### Requirements
Every line below is to be quoted exactly, with nothing added or dropped.

### Information shown
***

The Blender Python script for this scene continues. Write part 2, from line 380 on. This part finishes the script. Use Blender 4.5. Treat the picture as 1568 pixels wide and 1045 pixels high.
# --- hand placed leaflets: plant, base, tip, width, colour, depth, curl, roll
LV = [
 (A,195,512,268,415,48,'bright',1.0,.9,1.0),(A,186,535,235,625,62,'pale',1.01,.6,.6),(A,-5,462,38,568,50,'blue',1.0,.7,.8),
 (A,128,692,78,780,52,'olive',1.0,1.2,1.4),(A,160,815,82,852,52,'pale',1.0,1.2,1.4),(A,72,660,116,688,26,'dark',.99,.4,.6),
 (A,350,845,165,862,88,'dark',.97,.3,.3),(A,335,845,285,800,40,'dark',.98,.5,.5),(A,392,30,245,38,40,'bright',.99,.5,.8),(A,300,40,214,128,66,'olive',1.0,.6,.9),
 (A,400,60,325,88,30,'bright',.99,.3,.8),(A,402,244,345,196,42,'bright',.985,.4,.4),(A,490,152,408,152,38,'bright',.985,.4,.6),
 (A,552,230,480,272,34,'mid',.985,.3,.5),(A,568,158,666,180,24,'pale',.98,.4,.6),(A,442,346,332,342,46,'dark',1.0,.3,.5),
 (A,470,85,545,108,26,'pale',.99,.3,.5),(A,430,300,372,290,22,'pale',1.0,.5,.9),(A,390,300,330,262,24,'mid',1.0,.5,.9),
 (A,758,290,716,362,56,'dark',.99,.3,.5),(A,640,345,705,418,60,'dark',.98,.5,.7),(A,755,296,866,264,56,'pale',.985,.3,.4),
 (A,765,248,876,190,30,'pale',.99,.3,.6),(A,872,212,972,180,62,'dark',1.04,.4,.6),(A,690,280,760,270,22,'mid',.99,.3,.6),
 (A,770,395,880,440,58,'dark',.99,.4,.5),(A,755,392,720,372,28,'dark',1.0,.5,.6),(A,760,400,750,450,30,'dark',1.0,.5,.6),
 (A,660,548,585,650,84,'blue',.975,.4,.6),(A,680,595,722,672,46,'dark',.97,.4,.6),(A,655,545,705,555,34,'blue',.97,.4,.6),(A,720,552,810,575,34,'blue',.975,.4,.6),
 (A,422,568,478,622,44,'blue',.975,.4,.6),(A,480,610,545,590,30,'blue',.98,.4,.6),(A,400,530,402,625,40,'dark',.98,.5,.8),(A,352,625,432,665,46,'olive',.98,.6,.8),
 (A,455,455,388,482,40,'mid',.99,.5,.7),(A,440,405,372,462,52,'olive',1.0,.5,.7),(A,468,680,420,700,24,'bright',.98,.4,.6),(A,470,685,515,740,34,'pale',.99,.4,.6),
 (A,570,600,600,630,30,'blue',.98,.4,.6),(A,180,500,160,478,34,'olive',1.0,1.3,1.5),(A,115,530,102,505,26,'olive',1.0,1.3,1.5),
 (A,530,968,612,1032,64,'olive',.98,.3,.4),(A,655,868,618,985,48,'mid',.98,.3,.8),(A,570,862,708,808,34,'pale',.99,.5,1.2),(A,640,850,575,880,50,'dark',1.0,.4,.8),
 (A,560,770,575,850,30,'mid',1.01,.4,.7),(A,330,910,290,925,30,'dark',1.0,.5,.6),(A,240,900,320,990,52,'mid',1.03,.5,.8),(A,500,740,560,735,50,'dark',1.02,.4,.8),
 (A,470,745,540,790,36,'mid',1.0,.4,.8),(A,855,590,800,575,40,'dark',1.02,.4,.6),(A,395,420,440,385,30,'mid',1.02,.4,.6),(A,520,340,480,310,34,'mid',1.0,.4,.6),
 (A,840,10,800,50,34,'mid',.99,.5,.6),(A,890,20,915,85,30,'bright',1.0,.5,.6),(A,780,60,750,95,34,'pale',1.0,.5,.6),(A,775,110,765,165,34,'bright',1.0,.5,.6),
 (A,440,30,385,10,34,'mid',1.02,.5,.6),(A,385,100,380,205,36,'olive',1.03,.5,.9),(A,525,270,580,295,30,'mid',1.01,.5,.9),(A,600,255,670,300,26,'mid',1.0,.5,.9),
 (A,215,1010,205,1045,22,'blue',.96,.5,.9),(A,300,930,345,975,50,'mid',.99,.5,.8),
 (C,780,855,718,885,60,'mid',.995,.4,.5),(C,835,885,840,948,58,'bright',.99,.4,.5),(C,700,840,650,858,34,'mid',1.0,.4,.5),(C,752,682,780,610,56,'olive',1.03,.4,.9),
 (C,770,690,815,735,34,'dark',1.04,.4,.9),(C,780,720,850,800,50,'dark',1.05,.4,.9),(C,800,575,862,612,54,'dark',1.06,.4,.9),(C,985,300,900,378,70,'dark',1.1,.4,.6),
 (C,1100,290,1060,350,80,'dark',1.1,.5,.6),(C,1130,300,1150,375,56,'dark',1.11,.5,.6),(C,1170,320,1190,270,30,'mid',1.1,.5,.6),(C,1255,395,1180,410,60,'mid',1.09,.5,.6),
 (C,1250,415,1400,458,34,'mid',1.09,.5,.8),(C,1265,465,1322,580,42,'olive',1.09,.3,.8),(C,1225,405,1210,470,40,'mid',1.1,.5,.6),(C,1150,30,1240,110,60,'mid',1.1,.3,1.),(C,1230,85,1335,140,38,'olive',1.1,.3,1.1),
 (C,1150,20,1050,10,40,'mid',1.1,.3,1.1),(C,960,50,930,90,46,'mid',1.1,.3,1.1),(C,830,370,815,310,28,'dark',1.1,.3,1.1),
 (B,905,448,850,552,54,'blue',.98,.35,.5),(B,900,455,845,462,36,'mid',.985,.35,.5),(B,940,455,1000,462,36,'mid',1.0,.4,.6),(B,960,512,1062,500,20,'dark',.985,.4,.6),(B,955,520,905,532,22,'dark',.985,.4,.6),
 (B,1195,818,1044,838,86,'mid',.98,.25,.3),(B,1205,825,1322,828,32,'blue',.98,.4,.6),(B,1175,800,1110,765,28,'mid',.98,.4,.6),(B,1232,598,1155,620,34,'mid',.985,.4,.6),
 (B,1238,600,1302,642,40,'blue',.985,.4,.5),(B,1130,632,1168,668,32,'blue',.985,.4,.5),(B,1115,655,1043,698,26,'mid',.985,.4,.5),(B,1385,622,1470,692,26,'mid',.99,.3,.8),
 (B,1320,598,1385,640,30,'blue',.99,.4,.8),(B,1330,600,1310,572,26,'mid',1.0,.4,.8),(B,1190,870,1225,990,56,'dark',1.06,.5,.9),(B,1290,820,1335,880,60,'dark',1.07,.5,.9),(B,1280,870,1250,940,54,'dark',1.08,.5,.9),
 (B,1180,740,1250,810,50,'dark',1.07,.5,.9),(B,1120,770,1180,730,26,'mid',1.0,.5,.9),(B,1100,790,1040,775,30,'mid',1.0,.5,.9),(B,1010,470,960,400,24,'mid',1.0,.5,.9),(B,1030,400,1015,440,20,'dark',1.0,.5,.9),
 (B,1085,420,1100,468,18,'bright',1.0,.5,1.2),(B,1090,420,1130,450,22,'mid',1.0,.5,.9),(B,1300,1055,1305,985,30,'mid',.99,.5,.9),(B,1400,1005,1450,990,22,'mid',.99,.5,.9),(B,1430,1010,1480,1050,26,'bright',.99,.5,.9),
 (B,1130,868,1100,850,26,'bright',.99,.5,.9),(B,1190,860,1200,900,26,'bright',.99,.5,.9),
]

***

### Solution
The Blender Python script for this scene continues. Write part 2, from line 380 on. This part finishes the script. Use Blender 4.5. Treat the picture as 1568 pixels wide and 1045 pixels high.
# --- hand placed leaflets: plant, base, tip, width, colour, depth, curl, roll
LV = [
 (A,195,512,268,415,48,'bright',1.0,.9,1.0),(A,186,535,235,625,62,'pale',1.01,.6,.6),(A,-5,462,38,568,50,'blue',1.0,.7,.8),
 (A,128,692,78,780,52,'olive',1.0,1.2,1.4),(A,160,815,82,852,52,'pale',1.0,1.2,1.4),(A,72,660,116,688,26,'dark',.99,.4,.6),
 (A,350,845,165,862,88,'dark',.97,.3,.3),(A,335,845,285,800,40,'dark',.98,.5,.5),(A,392,30,245,38,40,'bright',.99,.5,.8),(A,300,40,214,128,66,'olive',1.0,.6,.9),
 (A,400,60,325,88,30,'bright',.99,.3,.8),(A,402,244,345,196,42,'bright',.985,.4,.4),(A,490,152,408,152,38,'bright',.985,.4,.6),
 (A,552,230,480,272,34,'mid',.985,.3,.5),(A,568,158,666,180,24,'pale',.98,.4,.6),(A,442,346,332,342,46,'dark',1.0,.3,.5),
 (A,470,85,545,108,26,'pale',.99,.3,.5),(A,430,300,372,290,22,'pale',1.0,.5,.9),(A,390,300,330,262,24,'mid',1.0,.5,.9),
 (A,758,290,716,362,56,'dark',.99,.3,.5),(A,640,345,705,418,60,'dark',.98,.5,.7),(A,755,296,866,264,56,'pale',.985,.3,.4),
 (A,765,248,876,190,30,'pale',.99,.3,.6),(A,872,212,972,180,62,'dark',1.04,.4,.6),(A,690,280,760,270,22,'mid',.99,.3,.6),
 (A,770,395,880,440,58,'dark',.99,.4,.5),(A,755,392,720,372,28,'dark',1.0,.5,.6),(A,760,400,750,450,30,'dark',1.0,.5,.6),
 (A,660,548,585,650,84,'blue',.975,.4,.6),(A,680,595,722,672,46,'dark',.97,.4,.6),(A,655,545,705,555,34,'blue',.97,.4,.6),(A,720,552,810,575,34,'blue',.975,.4,.6),
 (A,422,568,478,622,44,'blue',.975,.4,.6),(A,480,610,545,590,30,'blue',.98,.4,.6),(A,400,530,402,625,40,'dark',.98,.5,.8),(A,352,625,432,665,46,'olive',.98,.6,.8),
 (A,455,455,388,482,40,'mid',.99,.5,.7),(A,440,405,372,462,52,'olive',1.0,.5,.7),(A,468,680,420,700,24,'bright',.98,.4,.6),(A,470,685,515,740,34,'pale',.99,.4,.6),
 (A,570,600,600,630,30,'blue',.98,.4,.6),(A,180,500,160,478,34,'olive',1.0,1.3,1.5),(A,115,530,102,505,26,'olive',1.0,1.3,1.5),
 (A,530,968,612,1032,64,'olive',.98,.3,.4),(A,655,868,618,985,48,'mid',.98,.3,.8),(A,570,862,708,808,34,'pale',.99,.5,1.2),(A,640,850,575,880,50,'dark',1.0,.4,.8),
 (A,560,770,575,850,30,'mid',1.01,.4,.7),(A,330,910,290,925,30,'dark',1.0,.5,.6),(A,240,900,320,990,52,'mid',1.03,.5,.8),(A,500,740,560,735,50,'dark',1.02,.4,.8),
 (A,470,745,540,790,36,'mid',1.0,.4,.8),(A,855,590,800,575,40,'dark',1.02,.4,.6),(A,395,420,440,385,30,'mid',1.02,.4,.6),(A,520,340,480,310,34,'mid',1.0,.4,.6),
 (A,840,10,800,50,34,'mid',.99,.5,.6),(A,890,20,915,85,30,'bright',1.0,.5,.6),(A,780,60,750,95,34,'pale',1.0,.5,.6),(A,775,110,765,165,34,'bright',1.0,.5,.6),
 (A,440,30,385,10,34,'mid',1.02,.5,.6),(A,385,100,380,205,36,'olive',1.03,.5,.9),(A,525,270,580,295,30,'mid',1.01,.5,.9),(A,600,255,670,300,26,'mid',1.0,.5,.9),
 (A,215,1010,205,1045,22,'blue',.96,.5,.9),(A,300,930,345,975,50,'mid',.99,.5,.8),
 (C,780,855,718,885,60,'mid',.995,.4,.5),(C,835,885,840,948,58,'bright',.99,.4,.5),(C,700,840,650,858,34,'mid',1.0,.4,.5),(C,752,682,780,610,56,'olive',1.03,.4,.9),
 (C,770,690,815,735,34,'dark',1.04,.4,.9),(C,780,720,850,800,50,'dark',1.05,.4,.9),(C,800,575,862,612,54,'dark',1.06,.4,.9),(C,985,300,900,378,70,'dark',1.1,.4,.6),
 (C,1100,290,1060,350,80,'dark',1.1,.5,.6),(C,1130,300,1150,375,56,'dark',1.11,.5,.6),(C,1170,320,1190,270,30,'mid',1.1,.5,.6),(C,1255,395,1180,410,60,'mid',1.09,.5,.6),
 (C,1250,415,1400,458,34,'mid',1.09,.5,.8),(C,1265,465,1322,580,42,'olive',1.09,.3,.8),(C,1225,405,1210,470,40,'mid',1.1,.5,.6),(C,1150,30,1240,110,60,'mid',1.1,.3,1.),(C,1230,85,1335,140,38,'olive',1.1,.3,1.1),
 (C,1150,20,1050,10,40,'mid',1.1,.3,1.1),(C,960,50,930,90,46,'mid',1.1,.3,1.1),(C,830,370,815,310,28,'dark',1.1,.3,1.1),
 (B,905,448,850,552,54,'blue',.98,.35,.5),(B,900,455,845,462,36,'mid',.985,.35,.5),(B,940,455,1000,462,36,'mid',1.0,.4,.6),(B,960,512,1062,500,20,'dark',.985,.4,.6),(B,955,520,905,532,22,'dark',.985,.4,.6),
 (B,1195,818,1044,838,86,'mid',.98,.25,.3),(B,1205,825,1322,828,32,'blue',.98,.4,.6),(B,1175,800,1110,765,28,'mid',.98,.4,.6),(B,1232,598,1155,620,34,'mid',.985,.4,.6),
 (B,1238,600,1302,642,40,'blue',.985,.4,.5),(B,1130,632,1168,668,32,'blue',.985,.4,.5),(B,1115,655,1043,698,26,'mid',.985,.4,.5),(B,1385,622,1470,692,26,'mid',.99,.3,.8),
 (B,1320,598,1385,640,30,'blue',.99,.4,.8),(B,1330,600,1310,572,26,'mid',1.0,.4,.8),(B,1190,870,1225,990,56,'dark',1.06,.5,.9),(B,1290,820,1335,880,60,'dark',1.07,.5,.9),(B,1280,870,1250,940,54,'dark',1.08,.5,.9),
 (B,1180,740,1250,810,50,'dark',1.07,.5,.9),(B,1120,770,1180,730,26,'mid',1.0,.5,.9),(B,1100,790,1040,775,30,'mid',1.0,.5,.9),(B,1010,470,960,400,24,'mid',1.0,.5,.9),(B,1030,400,1015,440,20,'dark',1.0,.5,.9),
 (B,1085,420,1100,468,18,'bright',1.0,.5,1.2),(B,1090,420,1130,450,22,'mid',1.0,.5,.9),(B,1300,1055,1305,985,30,'mid',.99,.5,.9),(B,1400,1005,1450,990,22,'mid',.99,.5,.9),(B,1430,1010,1480,1050,26,'bright',.99,.5,.9),
 (B,1130,868,1100,850,26,'bright',.99,.5,.9),(B,1190,860,1200,900,26,'bright',.99,.5,.9),
]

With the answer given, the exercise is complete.